The author Margaret Atwood was "stunned" after finding out that Nobel laureate Alice Munro's second husband had sexually assaulted his stepdaughter, writes NY Times.
The daughter, Andrea Skinner, told her own story in an essay published in the Toronto Star on Sunday, and whose details were unknown to her colleague Atwood until now.
When Skinner was 25 years old, she told her mother about the assaults, but her mother chose to stay with the perpetrator until his death.
"Why did she stay? No idea" writes Atwood in an email to NY Times. "I think they were from a generation and a place where you swept things under the rug."
Changed plans
After her husband's death in 2013, Alice Munro changed her plans to be buried next to him.

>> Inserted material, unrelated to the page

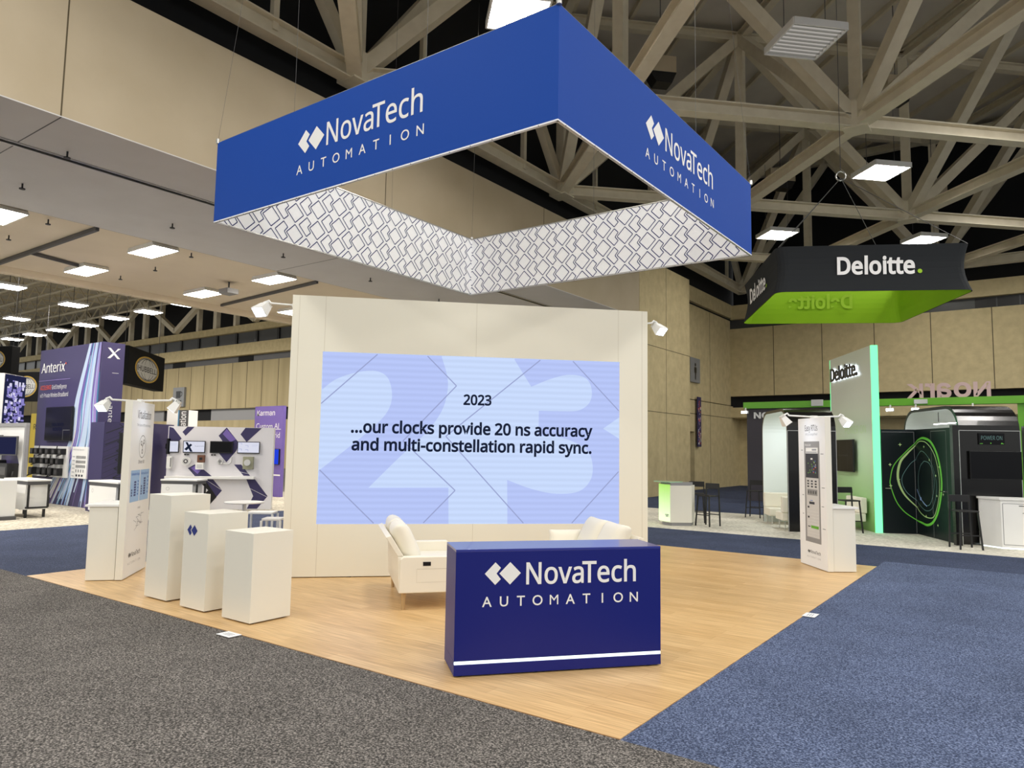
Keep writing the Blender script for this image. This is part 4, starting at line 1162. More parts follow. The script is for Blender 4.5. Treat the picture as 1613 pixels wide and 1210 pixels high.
# lounge seats inside the left pod
def bench(name, label, loc, rot, W_=0.95, group='ivory lounge seats of the green booth'):
    t = thing(name, label, 'seat', loc, rot, group)
    MB(leather).box(-W_/2, W_/2, -0.33, 0.33, 0.22, 0.42).build('seat', t, bevel=0.03, seg=3)
    MB(leather).box(-W_/2, W_/2, 0.2, 0.36, 0.42, 0.80).build('backrest', t, bevel=0.03, seg=3)
    for x in (-1, 1):
        for y in (-1, 1): MB(chrome).tube([(x*(W_/2-0.08), y*0.26, 0), (x*(W_/2-0.08), y*0.26, 0.22)], 0.014, 8).build('leg', t)
    return t
bench('lounge_seat', 'ivory lounge seat against the pale lining of the left pod', (-2.62+0.42*0.866-1.93*0.5, 13.64+0.42*0.5+1.93*0.866, 0.006), 30, 0.95)
bench('lounge_seat', 'ivory lounge seat just left of the right kiosk, in front of the pod end', (-2.62+0.40*0.866-0.62*0.5, 13.64+0.40*0.5+0.62*0.866, 0.006), 210, 0.95)
bench('lounge_seat', 'ivory lounge seat before the pale green wall, right of the kiosk desk', (-1.74, 15.42, 0.006), -60, 1.0)

# bar stools
def stool(label, loc, rot):
    t = thing('bar_stool', label, 'stool', loc, rot, 'black bar stools with low backs')
    MB(blackm).box(-0.19, 0.19, -0.18, 0.18, 0.735, 0.765).build('seat', t, bevel=0.01)
    m = MB(blackm); m.prism(Fr((0, 0.23, 0), (1, 0, 0), (0, -1, 0)), [(-0.21, 0.92), (0.21, 0.92), (0.20, 1.06), (-0.20, 1.06)], 0, 0.03); m.build('backrest', t, bevel=0.006)
    for x in (-1, 1):
        MB(blackm).beam((x*0.165, -0.16, 0.74), (x*0.21, -0.21, 0), 0.028, 0.028).build('leg', t)
        MB(blackm).beam((x*0.185, 0.215, 1.0), (x*0.215, 0.22, 0), 0.028, 0.028).build('leg', t)
    m = MB(blackm)
    for y in (-0.195, 0.21): m.beam((-0.2, y, 0.28), (0.2, y, 0.28), 0.018, 0.022)
    m.build('footrest', t)
    return t
s0 = stool('black bar stool in front, beside the green-fronted desk', (-4.57, 13.52, 0.006), -15)
copy_thing(s0, (-5.15, 14.25, 0.006), 20, 'black bar stool half hidden behind another beside the green-fronted desk')
copy_thing(s0, (-4.43, 16.85, 0.006), 0, 'black bar stool left of the pale pod, against the dark wall')
copy_thing(s0, (1.0, 12.98, 0.006), 30, 'black bar stool before the black pod wall at far right')
copy_thing(s0, (-1.47, 14.56, 0.006), 40, 'black bar stool behind the desk of the right kiosk')

# reception desk of the green booth
t = thing('reception_desk', 'small white reception desk with a green printed front and glass top', 'desk', (-5.27, 12.83, 0.006), 0)
P = [(0, 0), (0.42, 0.36), (0.30, 0.85), (-0.55, 0.62), (-0.42, 0.28), (-0.2, 0.1)]
top = Fr((0, 0, 0), (1, 0, 0), (0, 0, 1), (0, 1, 0))
MB(greymid).prism(top, [(x*0.88+0.02, y*0.88+0.05) for x, y in P], 0.0, 0.08).build('plinth', t)
m = MB(ivory).prism(top, P, 0.08, 1.0); m.build('body', t)
m = MB(deskprint)
for a, b in (((-0.55, 0.62), (-0.42, 0.28)), ((-0.42, 0.28), (-0.2, 0.1)), ((-0.2, 0.1), (0, 0))):
    m.hexa([(a[0]-.01, a[1]-.012, 0.1), (b[0]-.004, b[1]-.012, 0.1), (b[0], b[1], 0.1), (a[0], a[1], 0.1), (a[0]-.01, a[1]-.012, 1.02), (b[0]-.004, b[1]-.012, 1.02), (b[0], b[1], 1.02), (a[0], a[1], 1.02)])
m.build('printed_front', t)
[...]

In 2005, Andrea Skinner finally filed a police report, and her stepfather, then 80 years old, was convicted of sexual assault of his stepdaughter when she was a child. However, it was not reported in the media. In the essay, Skinner suggests that people outside the family were aware of what had happened.
"Influential people knew part of my story but continued to support and contribute to a narrative they knew was false", writes Skinner, whose revelation has now received significant attention.
Remains unclear
But how well-known the story was in literary Canada remains unclear, writes NY Times. Margaret Atwood did find out a little about the reasons for the rift in the Munro family a few years ago, and then from another of Munro's daughters. Atwood, however, did not know the whole story.
Nor did Martin Levin, former literary editor at the Canadian The Globe and Mail. During his 20 years at the newspaper, he never heard a whisper about this.
Alice (Munro) was always sacred in some way, he says.